The fierce debate provoked by the new Arizona immigration law is reminiscent of the debate in Israel over how to deal with foreign workers.

As the debate stirred by the new Arizona immigration law remains heated, it's hard for those who remember the years of the "hunt" for foreign workers at the Old Central Bus Station in Tel Aviv not to see the similarity.

As in the U.S., the numbers of illegal immigrants in Israel grew quickly - in 1990 there were only about 16,000 legal foreign workers in Israel, in 2001 the number of illegal workers had reached 139,000.

In the recent years, some refugees and labor migrants have undertaken dangerous journeys via the Egyptian border and the Sinai desert, where Bedouins serve as the Israeli version of the Mexican “coyotes.”

But most migrants entered Israel with tourist visas and stayed to work in the construction, housekeeping, agriculture and caregiver sectors when their visas expired.

In 2005, the number of illegal workers had dropped to 80,000. This happened due to government action – the interministerial commission formed to deal with this complex issue had determined that by 2005 Israel should drive out about 100,000 illegal immigrants.

In the summer of 2002, then-Israeli Prime Minister Ariel Sharon gave an order to establish the Immigration Administration, equipped with about 400 police officers and a budget of 200 million shekels. A pretty aggressive campaign of “voluntary leaving” made the Neve Sha'anan neighborhood near the Old Central Bus Station, the Israeli capital for foreign workers, suddenly empty.


The arrests provoked a fierce debate about whether it is right to throw whole communities into shock and to tear families apart, as many of the spouses met each other in Israel and some were deported to different countries of origins, and their young children born in Tel Aviv had never known any other country.

As anywhere, there were questions of who to punish – the workers themselves or their Israeli employers and of the fairness of laws that allowed agencies to bring in new workers to replace those who could not stand the harsh conditions and left their employer, losing their legal status.

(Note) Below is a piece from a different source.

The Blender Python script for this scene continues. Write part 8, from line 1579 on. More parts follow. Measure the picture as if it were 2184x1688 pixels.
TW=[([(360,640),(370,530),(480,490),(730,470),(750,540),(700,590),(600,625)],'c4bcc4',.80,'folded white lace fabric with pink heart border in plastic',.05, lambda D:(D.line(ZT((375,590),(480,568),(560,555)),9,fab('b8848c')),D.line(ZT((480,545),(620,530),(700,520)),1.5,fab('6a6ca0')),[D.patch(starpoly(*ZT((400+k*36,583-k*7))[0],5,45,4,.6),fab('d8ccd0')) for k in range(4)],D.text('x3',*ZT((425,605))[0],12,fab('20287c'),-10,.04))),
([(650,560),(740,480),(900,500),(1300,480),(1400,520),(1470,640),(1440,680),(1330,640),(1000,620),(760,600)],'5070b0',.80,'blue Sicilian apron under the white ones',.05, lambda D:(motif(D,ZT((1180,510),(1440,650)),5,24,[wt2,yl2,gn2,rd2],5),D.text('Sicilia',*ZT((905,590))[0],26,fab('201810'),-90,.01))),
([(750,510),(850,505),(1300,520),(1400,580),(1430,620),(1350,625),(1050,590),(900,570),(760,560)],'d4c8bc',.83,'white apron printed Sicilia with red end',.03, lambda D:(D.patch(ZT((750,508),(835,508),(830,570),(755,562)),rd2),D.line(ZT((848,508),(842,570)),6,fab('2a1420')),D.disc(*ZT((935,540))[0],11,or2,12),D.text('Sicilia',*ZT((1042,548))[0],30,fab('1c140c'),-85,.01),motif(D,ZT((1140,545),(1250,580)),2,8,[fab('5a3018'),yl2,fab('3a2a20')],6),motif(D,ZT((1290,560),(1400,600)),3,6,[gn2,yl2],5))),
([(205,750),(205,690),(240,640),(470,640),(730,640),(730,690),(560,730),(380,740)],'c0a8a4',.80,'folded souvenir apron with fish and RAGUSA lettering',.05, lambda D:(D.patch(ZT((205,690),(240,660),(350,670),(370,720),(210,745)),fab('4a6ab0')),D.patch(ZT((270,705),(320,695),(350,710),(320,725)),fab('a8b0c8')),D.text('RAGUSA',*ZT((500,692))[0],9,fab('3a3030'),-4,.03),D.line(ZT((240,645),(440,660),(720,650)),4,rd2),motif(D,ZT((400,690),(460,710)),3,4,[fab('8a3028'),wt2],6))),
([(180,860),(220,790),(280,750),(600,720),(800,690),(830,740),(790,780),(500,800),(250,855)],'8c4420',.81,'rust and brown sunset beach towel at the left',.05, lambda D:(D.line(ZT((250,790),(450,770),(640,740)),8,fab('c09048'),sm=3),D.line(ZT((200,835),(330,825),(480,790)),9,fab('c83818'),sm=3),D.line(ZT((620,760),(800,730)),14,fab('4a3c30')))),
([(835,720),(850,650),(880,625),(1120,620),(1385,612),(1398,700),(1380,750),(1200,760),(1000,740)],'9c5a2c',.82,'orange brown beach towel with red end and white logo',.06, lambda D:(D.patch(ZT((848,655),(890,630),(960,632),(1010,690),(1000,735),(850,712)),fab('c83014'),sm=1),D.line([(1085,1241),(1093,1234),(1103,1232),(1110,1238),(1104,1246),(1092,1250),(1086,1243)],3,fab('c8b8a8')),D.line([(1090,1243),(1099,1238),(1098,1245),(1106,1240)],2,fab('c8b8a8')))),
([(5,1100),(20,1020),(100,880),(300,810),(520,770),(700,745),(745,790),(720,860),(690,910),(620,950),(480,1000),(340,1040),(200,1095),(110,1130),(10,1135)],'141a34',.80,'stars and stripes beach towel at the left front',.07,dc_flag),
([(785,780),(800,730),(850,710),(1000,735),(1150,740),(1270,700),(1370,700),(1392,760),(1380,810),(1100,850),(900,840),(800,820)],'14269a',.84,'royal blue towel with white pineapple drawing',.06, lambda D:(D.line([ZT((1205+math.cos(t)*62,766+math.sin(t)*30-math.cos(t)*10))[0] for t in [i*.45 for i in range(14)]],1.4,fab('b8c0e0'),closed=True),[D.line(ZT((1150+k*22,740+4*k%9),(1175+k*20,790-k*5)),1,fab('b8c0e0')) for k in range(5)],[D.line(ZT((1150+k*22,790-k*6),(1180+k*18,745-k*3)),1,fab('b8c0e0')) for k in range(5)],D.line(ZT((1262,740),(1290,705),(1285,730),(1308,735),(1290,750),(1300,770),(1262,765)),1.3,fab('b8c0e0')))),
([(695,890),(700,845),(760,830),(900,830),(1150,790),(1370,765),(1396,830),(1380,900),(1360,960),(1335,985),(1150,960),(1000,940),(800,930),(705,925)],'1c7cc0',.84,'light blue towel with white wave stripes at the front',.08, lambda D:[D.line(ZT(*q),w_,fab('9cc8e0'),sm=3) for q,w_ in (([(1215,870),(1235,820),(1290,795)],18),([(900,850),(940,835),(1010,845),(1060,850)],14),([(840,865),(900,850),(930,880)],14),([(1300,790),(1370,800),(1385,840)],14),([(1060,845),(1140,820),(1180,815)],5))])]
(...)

And of course, there was the question of whether Jewish people that suffered in exile should treat poor and deprived people in such a manner.

With some minor exceptions dealing with children, the debate didn’t alter the government's plans and the mission was accomplished – by the end of 2005 about 145,000 “illegal residents”, as they were called, were expelled or “left willingly”.

Some in Israel would say it was necessary and effective. In a Peter Williams article in “Foreign Policy” which lists the worst immigration laws, Israel is not mentioned.

But for those who covered it back then, it was ugly at times.


In the U.S., some representatives of the Jewish community have plunged vigorously into the current debate. A group of reform rabbis in Arizona sent a letter to Governor Jan Brewer urging her to repeal immediately the Safe Neighborhoods Act.

Children of foreign workers

Children of foreign workers in Tel Aviv.

Photo by: Haaretz

“This inhumane and retrogressive bill threatens the rights of all Arizona residents by making the failure to carry identification into a crime and leaving the entire population vulnerable to police questioning,”  they wrote.

“Granting local police the power to determine what constitutes suspicious legal status is an affront to American values of justice and our historic status as a nation of immigrants. The bill places law enforcement in an untenable situation, while having an adverse impact on the state’s economy.

"We do not question your intention to protect people from racial profiling. However, we know from our own historical experience, that this is a slippery slope, to say the least….. This bill moves us in the wrong direction, violating the principles of justice on which our nation was founded. We should, instead, focus our energy on comprehensive reform of our immigration system."

The Anti-Defamation League's Abraham Foxman told Haaretz: “Well, in terms of size and dimension Israel is nowhere near the U.S."

In the United States, there are about 11 million illegal immigrants. Some communities are much better organized than the foreign workers in Israel, and the immigration policy based upon the law of return doesn’t provide Israel much space or willingness to absorb them legally.


Foxman thinks that in the debate over the Arizona law, there might be a silver lining.

“This law is biased, bigoted and unconstitutional," he said. "It’s a hysterical and politically motivated response to a problem that the U.S. ignored for too long, and it’s not the way to deal with it. But this bigoted response might traumatize the country and force it to finally deal with this issue. However, comparisons of Arizona to Hitler and Nazi Germany, made by some good people who are angry, are inappropriate.”